##### ENTRIES SHOWN

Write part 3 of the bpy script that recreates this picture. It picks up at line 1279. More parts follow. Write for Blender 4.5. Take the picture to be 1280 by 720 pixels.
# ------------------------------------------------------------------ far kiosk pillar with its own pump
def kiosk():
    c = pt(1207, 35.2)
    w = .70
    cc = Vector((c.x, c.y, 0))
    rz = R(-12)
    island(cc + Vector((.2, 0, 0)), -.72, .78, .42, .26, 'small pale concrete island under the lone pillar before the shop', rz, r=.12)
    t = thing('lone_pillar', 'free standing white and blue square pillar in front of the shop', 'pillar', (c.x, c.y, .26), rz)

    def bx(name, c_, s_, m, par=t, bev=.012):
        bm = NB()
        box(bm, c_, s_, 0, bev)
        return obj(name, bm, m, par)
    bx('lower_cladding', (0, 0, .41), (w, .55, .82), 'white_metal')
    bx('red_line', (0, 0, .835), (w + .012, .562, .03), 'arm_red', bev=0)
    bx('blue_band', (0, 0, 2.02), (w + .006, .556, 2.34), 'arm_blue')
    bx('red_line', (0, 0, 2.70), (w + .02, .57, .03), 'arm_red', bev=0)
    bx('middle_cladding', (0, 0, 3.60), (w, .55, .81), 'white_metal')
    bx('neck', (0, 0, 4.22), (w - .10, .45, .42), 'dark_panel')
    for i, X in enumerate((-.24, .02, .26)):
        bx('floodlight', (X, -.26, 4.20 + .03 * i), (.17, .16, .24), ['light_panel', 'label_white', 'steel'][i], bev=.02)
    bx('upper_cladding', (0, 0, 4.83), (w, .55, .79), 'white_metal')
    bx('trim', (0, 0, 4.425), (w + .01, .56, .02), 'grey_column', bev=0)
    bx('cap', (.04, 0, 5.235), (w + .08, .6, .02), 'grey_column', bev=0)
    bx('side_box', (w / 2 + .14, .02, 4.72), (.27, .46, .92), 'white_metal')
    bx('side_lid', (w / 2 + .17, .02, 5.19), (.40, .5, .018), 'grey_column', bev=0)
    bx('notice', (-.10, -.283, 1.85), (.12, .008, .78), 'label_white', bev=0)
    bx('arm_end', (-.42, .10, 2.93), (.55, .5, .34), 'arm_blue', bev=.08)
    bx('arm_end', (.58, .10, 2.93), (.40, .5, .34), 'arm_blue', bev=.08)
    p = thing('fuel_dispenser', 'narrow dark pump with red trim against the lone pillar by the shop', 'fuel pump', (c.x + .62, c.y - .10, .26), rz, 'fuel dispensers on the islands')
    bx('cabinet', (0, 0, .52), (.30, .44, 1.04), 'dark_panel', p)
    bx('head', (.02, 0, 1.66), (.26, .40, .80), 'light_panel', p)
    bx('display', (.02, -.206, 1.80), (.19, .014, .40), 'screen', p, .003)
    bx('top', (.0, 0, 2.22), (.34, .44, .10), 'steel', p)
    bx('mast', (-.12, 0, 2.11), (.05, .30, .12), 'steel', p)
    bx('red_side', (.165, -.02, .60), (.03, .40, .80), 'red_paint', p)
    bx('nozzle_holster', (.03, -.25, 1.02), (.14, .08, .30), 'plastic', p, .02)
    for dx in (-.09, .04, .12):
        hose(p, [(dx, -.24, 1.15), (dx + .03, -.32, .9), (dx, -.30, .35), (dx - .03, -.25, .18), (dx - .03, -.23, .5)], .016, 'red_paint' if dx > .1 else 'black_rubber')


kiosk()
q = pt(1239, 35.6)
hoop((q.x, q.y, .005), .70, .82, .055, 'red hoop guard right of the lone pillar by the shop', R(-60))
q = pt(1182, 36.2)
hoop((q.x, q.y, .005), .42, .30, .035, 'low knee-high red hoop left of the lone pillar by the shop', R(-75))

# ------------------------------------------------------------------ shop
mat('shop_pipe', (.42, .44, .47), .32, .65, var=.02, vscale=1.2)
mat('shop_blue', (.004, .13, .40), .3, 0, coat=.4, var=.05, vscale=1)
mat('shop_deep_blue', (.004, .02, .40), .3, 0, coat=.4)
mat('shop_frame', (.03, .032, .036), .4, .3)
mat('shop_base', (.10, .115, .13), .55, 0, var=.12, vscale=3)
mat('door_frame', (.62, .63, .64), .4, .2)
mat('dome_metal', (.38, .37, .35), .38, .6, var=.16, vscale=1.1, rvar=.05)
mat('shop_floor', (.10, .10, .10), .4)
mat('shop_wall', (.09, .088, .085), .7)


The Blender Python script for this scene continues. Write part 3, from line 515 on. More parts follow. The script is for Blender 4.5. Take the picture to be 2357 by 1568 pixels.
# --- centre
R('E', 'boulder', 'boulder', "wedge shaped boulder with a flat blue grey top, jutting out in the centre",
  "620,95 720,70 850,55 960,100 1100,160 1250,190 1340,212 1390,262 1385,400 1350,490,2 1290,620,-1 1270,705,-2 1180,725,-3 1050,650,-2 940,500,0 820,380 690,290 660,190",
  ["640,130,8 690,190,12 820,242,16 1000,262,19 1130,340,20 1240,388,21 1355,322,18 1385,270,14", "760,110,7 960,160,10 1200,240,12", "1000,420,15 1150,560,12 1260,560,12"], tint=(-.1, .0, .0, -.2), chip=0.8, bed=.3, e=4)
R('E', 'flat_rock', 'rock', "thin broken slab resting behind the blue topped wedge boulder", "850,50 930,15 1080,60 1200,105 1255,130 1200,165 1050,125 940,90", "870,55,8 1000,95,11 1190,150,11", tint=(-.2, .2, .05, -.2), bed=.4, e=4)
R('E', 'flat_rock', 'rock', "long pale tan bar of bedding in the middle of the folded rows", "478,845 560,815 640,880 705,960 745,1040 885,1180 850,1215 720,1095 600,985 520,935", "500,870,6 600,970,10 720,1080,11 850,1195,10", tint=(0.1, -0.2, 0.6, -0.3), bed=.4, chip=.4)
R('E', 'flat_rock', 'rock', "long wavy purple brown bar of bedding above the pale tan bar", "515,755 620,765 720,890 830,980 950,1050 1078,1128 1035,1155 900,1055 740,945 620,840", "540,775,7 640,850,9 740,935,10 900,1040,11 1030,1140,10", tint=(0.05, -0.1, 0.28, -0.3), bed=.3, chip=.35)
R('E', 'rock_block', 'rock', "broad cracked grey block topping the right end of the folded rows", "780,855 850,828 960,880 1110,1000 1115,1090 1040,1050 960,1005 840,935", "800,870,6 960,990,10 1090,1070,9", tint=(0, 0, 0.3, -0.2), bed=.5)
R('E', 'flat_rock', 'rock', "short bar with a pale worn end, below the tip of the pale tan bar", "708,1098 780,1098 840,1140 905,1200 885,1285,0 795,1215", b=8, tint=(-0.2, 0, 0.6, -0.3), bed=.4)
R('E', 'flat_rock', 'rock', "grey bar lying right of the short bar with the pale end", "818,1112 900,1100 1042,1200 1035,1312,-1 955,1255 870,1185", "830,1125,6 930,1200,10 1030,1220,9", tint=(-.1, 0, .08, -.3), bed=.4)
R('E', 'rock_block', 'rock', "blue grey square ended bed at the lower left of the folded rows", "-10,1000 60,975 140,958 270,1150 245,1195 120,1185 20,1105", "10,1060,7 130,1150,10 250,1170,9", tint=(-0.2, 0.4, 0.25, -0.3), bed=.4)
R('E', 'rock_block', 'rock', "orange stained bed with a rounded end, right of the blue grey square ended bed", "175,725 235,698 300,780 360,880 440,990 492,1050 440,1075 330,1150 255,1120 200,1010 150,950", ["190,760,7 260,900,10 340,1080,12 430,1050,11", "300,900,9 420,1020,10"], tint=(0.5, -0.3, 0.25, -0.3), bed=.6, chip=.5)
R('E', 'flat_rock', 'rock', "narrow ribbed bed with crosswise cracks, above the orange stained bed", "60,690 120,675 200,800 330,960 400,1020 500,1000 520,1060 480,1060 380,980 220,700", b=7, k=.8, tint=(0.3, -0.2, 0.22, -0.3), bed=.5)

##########

» **EXERCISE GOAL**: Up to and including the line with "t = thing('lone_pillar', 'free", repeat the data exactly, starting from its first line; nothing else belongs in the response.

» **SOLUTION FOR THIS PROBLEM**:
Write part 3 of the bpy script that recreates this picture. It picks up at line 1279. More parts follow. Write for Blender 4.5. Take the picture to be 1280 by 720 pixels.
# ------------------------------------------------------------------ far kiosk pillar with its own pump
def kiosk():
    c = pt(1207, 35.2)
    w = .70
    cc = Vector((c.x, c.y, 0))
    rz = R(-12)
    island(cc + Vector((.2, 0, 0)), -.72, .78, .42, .26, 'small pale concrete island under the lone pillar before the shop', rz, r=.12)
    t = thing('lone_pillar', 'free standing white and blue square pillar in front of the shop', 'pillar', (c.x, c.y, .26), rz)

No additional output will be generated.